牧島如鳩(1892-1975)は、南画家・牧島閑雲の長男として現在の足利市上渋垂町に生まれた。父が熱心なハリストス正教徒だったことから、如鳩も幼児洗礼を受け聖名パウエルを授けられた。明治41年、東京神田駿河台のニコライ神学校に入学、6年間在学して当時女子神学校の一角にあったアトリエに住んでいた日本初のイコン画家・山下りんからイコンの手ほどきを受けたとされる。

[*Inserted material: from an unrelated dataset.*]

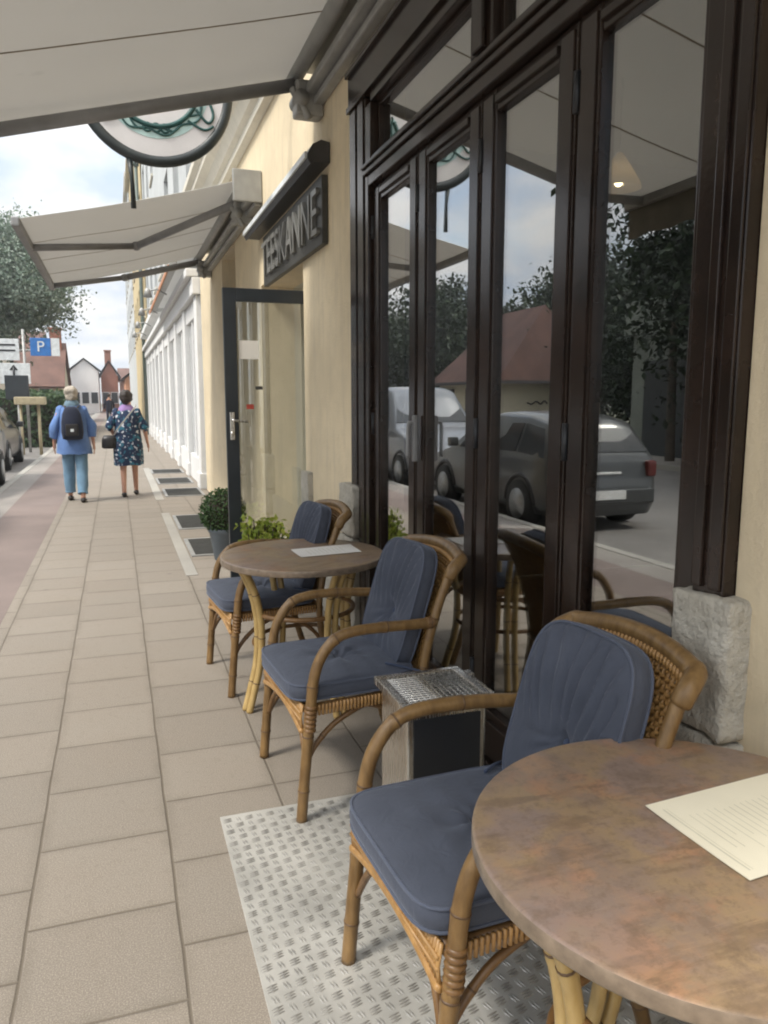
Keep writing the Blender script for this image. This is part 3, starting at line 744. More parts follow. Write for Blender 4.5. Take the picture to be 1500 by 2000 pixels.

大正3年、神学校を卒業して長野地方の正教会に赴任し、その後は83歳で没するまで京都、伊東、足利、小名浜、東京と居所を転々とし、ハリストス正教の伝教者として伝道するとともに多くのイコンを制作した。昭和3年、療養中だった妻の静子が没し、はじめて仏画を描いた。その後はイコンを描く一方で仏画も手がけ、さらにはキリスト教と仏教を習合した独自の宗教画を確立した。
牧島如鳩(1892-1975)まきしま・にょきゅう
明治25年梁田郡上渋垂村(現在の足利市上渋垂町)に生まれ。牧島閑雲の長男。本名は省三。父の影響で生後間もなく洗礼を受け、パウエルの聖名を授けられた。明治41年神田駿河台の正教神学校に入学、山下りんからイコンの手ほどきを受けたとされる。大正3年神学校を卒業、長野地方へ副伝道者として赴任した。おそらくこの頃に河野次郎・通勢と出会ったと思われ、通勢とは昭和の初めに九如会を結成、ともに作品を出品している。大正5年白河地方の副伝道者に転任。大正8年には教会の職を一度辞してシベリア派遣軍の調査団員兼通訳として赴いた。昭和3年に療養中だった妻の静子が没し、はじめて仏画を手がけた。その後も正教会の職にあってイコンを描いたり、聖歌指導にあたったりした。春陽会や汎美術協会、第一美術協会など公募展にも仏画を中心に出品した。また、足利では長谷川沼田居をはじめ多くの弟子たちを指導した。昭和50年、83歳で死去した。